**EXERCISE DESCRIPTION**
Extract the complete listing and output it unchanged.

# # # # #

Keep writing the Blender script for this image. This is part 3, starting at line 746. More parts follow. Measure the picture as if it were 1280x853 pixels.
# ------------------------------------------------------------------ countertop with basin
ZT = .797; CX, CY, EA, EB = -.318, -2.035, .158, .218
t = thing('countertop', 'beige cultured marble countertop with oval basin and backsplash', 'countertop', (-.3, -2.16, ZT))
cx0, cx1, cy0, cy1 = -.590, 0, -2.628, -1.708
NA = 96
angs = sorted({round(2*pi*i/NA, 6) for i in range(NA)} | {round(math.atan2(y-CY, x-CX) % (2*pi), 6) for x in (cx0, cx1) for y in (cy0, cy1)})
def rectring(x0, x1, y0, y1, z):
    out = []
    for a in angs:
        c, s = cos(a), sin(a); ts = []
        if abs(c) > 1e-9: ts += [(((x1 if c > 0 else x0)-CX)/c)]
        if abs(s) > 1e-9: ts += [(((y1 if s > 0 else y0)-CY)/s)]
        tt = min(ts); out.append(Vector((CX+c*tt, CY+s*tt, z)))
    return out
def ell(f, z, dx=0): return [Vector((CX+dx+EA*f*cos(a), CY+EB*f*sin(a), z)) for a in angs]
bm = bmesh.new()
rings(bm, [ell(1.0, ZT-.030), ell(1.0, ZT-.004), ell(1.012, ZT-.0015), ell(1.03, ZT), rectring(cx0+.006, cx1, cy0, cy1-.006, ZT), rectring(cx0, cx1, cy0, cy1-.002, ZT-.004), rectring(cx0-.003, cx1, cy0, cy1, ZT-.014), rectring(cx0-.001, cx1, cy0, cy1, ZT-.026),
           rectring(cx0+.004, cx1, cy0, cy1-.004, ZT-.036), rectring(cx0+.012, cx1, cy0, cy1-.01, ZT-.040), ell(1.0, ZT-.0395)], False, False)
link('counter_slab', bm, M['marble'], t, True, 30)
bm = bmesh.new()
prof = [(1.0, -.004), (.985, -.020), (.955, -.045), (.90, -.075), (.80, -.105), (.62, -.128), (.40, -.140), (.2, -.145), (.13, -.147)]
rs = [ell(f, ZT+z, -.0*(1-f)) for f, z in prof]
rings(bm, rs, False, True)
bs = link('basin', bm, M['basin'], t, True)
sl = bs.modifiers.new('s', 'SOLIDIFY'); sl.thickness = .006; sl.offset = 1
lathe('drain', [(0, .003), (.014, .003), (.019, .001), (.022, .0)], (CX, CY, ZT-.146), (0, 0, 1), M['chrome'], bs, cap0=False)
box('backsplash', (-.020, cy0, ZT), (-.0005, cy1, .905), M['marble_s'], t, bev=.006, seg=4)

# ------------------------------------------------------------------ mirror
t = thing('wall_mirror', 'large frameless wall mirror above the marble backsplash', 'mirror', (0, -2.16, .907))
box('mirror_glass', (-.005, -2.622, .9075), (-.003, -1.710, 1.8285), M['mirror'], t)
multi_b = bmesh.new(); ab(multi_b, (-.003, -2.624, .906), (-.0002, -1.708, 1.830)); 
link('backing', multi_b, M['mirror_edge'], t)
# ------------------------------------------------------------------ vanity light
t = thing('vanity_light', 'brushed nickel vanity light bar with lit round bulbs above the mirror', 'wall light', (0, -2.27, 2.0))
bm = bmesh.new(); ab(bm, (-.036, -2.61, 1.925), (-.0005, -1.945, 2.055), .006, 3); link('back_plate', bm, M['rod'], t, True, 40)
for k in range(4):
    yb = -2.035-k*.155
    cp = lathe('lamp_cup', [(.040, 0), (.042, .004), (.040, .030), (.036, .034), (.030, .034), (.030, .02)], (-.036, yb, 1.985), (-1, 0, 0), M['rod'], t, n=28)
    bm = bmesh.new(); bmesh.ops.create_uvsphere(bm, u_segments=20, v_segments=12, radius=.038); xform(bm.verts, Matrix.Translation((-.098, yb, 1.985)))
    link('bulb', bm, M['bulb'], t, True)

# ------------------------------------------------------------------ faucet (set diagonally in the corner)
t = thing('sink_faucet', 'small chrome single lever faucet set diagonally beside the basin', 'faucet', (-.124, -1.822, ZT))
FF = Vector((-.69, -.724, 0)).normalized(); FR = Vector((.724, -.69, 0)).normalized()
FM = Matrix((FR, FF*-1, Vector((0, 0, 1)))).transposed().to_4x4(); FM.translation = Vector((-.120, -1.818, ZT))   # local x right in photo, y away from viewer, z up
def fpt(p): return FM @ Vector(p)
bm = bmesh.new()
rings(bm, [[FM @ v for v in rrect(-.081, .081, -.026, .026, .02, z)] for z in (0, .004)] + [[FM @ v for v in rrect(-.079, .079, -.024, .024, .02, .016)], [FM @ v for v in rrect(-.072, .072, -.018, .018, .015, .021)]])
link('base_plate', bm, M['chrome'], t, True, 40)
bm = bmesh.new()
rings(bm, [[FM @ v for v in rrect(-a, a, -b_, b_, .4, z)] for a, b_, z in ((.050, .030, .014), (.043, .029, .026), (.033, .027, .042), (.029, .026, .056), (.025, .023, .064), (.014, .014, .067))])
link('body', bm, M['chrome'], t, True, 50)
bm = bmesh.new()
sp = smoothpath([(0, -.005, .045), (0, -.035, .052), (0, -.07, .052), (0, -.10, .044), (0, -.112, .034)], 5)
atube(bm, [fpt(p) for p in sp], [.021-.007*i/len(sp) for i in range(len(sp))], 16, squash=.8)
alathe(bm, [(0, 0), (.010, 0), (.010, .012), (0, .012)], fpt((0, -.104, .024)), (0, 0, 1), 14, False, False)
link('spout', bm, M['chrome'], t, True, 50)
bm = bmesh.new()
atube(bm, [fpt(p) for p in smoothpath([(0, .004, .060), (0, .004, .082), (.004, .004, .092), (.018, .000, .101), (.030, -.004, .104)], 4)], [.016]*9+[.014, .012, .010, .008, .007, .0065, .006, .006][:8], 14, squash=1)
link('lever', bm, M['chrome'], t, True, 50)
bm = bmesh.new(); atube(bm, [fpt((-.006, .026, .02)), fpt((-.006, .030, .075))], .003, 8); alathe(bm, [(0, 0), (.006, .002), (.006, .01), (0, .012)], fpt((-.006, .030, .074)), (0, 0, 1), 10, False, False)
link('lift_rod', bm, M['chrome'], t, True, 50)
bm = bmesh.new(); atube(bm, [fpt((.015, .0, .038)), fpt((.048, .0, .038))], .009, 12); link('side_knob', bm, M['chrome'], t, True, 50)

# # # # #

**THE COMPLETED TASK**
Keep writing the Blender script for this image. This is part 3, starting at line 746. More parts follow. Measure the picture as if it were 1280x853 pixels.
# ------------------------------------------------------------------ countertop with basin
ZT = .797; CX, CY, EA, EB = -.318, -2.035, .158, .218
t = thing('countertop', 'beige cultured marble countertop with oval basin and backsplash', 'countertop', (-.3, -2.16, ZT))
cx0, cx1, cy0, cy1 = -.590, 0, -2.628, -1.708
NA = 96
angs = sorted({round(2*pi*i/NA, 6) for i in range(NA)} | {round(math.atan2(y-CY, x-CX) % (2*pi), 6) for x in (cx0, cx1) for y in (cy0, cy1)})
def rectring(x0, x1, y0, y1, z):
    out = []
    for a in angs:
        c, s = cos(a), sin(a); ts = []
        if abs(c) > 1e-9: ts += [(((x1 if c > 0 else x0)-CX)/c)]
        if abs(s) > 1e-9: ts += [(((y1 if s > 0 else y0)-CY)/s)]
        tt = min(ts); out.append(Vector((CX+c*tt, CY+s*tt, z)))
    return out
def ell(f, z, dx=0): return [Vector((CX+dx+EA*f*cos(a), CY+EB*f*sin(a), z)) for a in angs]
bm = bmesh.new()
rings(bm, [ell(1.0, ZT-.030), ell(1.0, ZT-.004), ell(1.012, ZT-.0015), ell(1.03, ZT), rectring(cx0+.006, cx1, cy0, cy1-.006, ZT), rectring(cx0, cx1, cy0, cy1-.002, ZT-.004), rectring(cx0-.003, cx1, cy0, cy1, ZT-.014), rectring(cx0-.001, cx1, cy0, cy1, ZT-.026),
           rectring(cx0+.004, cx1, cy0, cy1-.004, ZT-.036), rectring(cx0+.012, cx1, cy0, cy1-.01, ZT-.040), ell(1.0, ZT-.0395)], False, False)
link('counter_slab', bm, M['marble'], t, True, 30)
bm = bmesh.new()
prof = [(1.0, -.004), (.985, -.020), (.955, -.045), (.90, -.075), (.80, -.105), (.62, -.128), (.40, -.140), (.2, -.145), (.13, -.147)]
rs = [ell(f, ZT+z, -.0*(1-f)) for f, z in prof]
rings(bm, rs, False, True)
bs = link('basin', bm, M['basin'], t, True)
sl = bs.modifiers.new('s', 'SOLIDIFY'); sl.thickness = .006; sl.offset = 1
lathe('drain', [(0, .003), (.014, .003), (.019, .001), (.022, .0)], (CX, CY, ZT-.146), (0, 0, 1), M['chrome'], bs, cap0=False)
box('backsplash', (-.020, cy0, ZT), (-.0005, cy1, .905), M['marble_s'], t, bev=.006, seg=4)

# ------------------------------------------------------------------ mirror
t = thing('wall_mirror', 'large frameless wall mirror above the marble backsplash', 'mirror', (0, -2.16, .907))
box('mirror_glass', (-.005, -2.622, .9075), (-.003, -1.710, 1.8285), M['mirror'], t)
multi_b = bmesh.new(); ab(multi_b, (-.003, -2.624, .906), (-.0002, -1.708, 1.830)); 
link('backing', multi_b, M['mirror_edge'], t)
# ------------------------------------------------------------------ vanity light
t = thing('vanity_light', 'brushed nickel vanity light bar with lit round bulbs above the mirror', 'wall light', (0, -2.27, 2.0))
bm = bmesh.new(); ab(bm, (-.036, -2.61, 1.925), (-.0005, -1.945, 2.055), .006, 3); link('back_plate', bm, M['rod'], t, True, 40)
for k in range(4):
    yb = -2.035-k*.155
    cp = lathe('lamp_cup', [(.040, 0), (.042, .004), (.040, .030), (.036, .034), (.030, .034), (.030, .02)], (-.036, yb, 1.985), (-1, 0, 0), M['rod'], t, n=28)
    bm = bmesh.new(); bmesh.ops.create_uvsphere(bm, u_segments=20, v_segments=12, radius=.038); xform(bm.verts, Matrix.Translation((-.098, yb, 1.985)))
    link('bulb', bm, M['bulb'], t, True)

# ------------------------------------------------------------------ faucet (set diagonally in the corner)
t = thing('sink_faucet', 'small chrome single lever faucet set diagonally beside the basin', 'faucet', (-.124, -1.822, ZT))
FF = Vector((-.69, -.724, 0)).normalized(); FR = Vector((.724, -.69, 0)).normalized()
FM = Matrix((FR, FF*-1, Vector((0, 0, 1)))).transposed().to_4x4(); FM.translation = Vector((-.120, -1.818, ZT))   # local x right in photo, y away from viewer, z up
def fpt(p): return FM @ Vector(p)
bm = bmesh.new()
rings(bm, [[FM @ v for v in rrect(-.081, .081, -.026, .026, .02, z)] for z in (0, .004)] + [[FM @ v for v in rrect(-.079, .079, -.024, .024, .02, .016)], [FM @ v for v in rrect(-.072, .072, -.018, .018, .015, .021)]])
link('base_plate', bm, M['chrome'], t, True, 40)
bm = bmesh.new()
rings(bm, [[FM @ v for v in rrect(-a, a, -b_, b_, .4, z)] for a, b_, z in ((.050, .030, .014), (.043, .029, .026), (.033, .027, .042), (.029, .026, .056), (.025, .023, .064), (.014, .014, .067))])
link('body', bm, M['chrome'], t, True, 50)
bm = bmesh.new()
sp = smoothpath([(0, -.005, .045), (0, -.035, .052), (0, -.07, .052), (0, -.10, .044), (0, -.112, .034)], 5)
atube(bm, [fpt(p) for p in sp], [.021-.007*i/len(sp) for i in range(len(sp))], 16, squash=.8)
alathe(bm, [(0, 0), (.010, 0), (.010, .012), (0, .012)], fpt((0, -.104, .024)), (0, 0, 1), 14, False, False)
link('spout', bm, M['chrome'], t, True, 50)
bm = bmesh.new()
atube(bm, [fpt(p) for p in smoothpath([(0, .004, .060), (0, .004, .082), (.004, .004, .092), (.018, .000, .101), (.030, -.004, .104)], 4)], [.016]*9+[.014, .012, .010, .008, .007, .0065, .006, .006][:8], 14, squash=1)
link('lever', bm, M['chrome'], t, True, 50)
bm = bmesh.new(); atube(bm, [fpt((-.006, .026, .02)), fpt((-.006, .030, .075))], .003, 8); alathe(bm, [(0, 0), (.006, .002), (.006, .01), (0, .012)], fpt((-.006, .030, .074)), (0, 0, 1), 10, False, False)
link('lift_rod', bm, M['chrome'], t, True, 50)
bm = bmesh.new(); atube(bm, [fpt((.015, .0, .038)), fpt((.048, .0, .038))], .009, 12); link('side_knob', bm, M['chrome'], t, True, 50)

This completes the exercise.